Give the number of lines holding the string "objects" and nothing more.

## Recorded data
+ + + +

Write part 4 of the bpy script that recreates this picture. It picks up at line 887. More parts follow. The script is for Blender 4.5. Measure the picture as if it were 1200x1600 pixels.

+ + + +

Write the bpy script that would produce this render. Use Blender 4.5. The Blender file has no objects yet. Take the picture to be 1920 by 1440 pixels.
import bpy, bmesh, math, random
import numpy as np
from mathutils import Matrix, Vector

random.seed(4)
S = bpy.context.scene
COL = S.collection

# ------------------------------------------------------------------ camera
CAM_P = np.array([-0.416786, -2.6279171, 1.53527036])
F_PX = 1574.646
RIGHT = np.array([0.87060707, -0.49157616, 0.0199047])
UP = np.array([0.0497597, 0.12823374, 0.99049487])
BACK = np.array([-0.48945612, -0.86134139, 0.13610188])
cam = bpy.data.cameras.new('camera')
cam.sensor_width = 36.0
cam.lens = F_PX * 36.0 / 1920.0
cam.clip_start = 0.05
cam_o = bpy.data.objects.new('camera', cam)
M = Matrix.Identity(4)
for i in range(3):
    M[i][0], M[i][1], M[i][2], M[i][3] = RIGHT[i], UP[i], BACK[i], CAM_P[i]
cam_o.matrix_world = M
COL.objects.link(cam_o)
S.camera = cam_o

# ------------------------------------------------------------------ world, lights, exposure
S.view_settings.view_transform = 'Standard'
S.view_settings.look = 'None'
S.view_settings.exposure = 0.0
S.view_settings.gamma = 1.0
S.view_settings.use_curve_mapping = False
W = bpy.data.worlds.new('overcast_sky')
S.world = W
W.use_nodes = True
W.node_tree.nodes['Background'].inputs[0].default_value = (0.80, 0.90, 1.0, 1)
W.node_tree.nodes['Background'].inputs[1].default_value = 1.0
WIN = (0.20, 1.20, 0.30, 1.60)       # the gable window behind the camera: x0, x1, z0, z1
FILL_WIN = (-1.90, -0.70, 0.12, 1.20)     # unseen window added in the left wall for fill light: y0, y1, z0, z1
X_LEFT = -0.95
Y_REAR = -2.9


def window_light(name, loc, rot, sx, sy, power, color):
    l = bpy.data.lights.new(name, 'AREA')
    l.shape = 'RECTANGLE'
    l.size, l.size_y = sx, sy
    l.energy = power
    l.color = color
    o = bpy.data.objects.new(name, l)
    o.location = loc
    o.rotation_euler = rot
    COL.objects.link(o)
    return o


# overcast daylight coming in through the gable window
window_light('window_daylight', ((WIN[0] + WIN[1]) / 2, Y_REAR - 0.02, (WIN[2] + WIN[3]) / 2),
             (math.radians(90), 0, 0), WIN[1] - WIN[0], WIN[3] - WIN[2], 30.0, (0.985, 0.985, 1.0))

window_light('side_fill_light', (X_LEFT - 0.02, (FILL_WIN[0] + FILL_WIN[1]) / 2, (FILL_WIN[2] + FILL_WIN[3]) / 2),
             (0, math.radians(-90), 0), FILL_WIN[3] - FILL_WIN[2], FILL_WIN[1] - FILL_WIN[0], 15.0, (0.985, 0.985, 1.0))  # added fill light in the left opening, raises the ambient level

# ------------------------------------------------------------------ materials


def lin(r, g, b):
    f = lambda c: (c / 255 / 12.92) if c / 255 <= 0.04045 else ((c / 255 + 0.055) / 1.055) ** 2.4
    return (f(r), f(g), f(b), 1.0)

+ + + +

## The output
5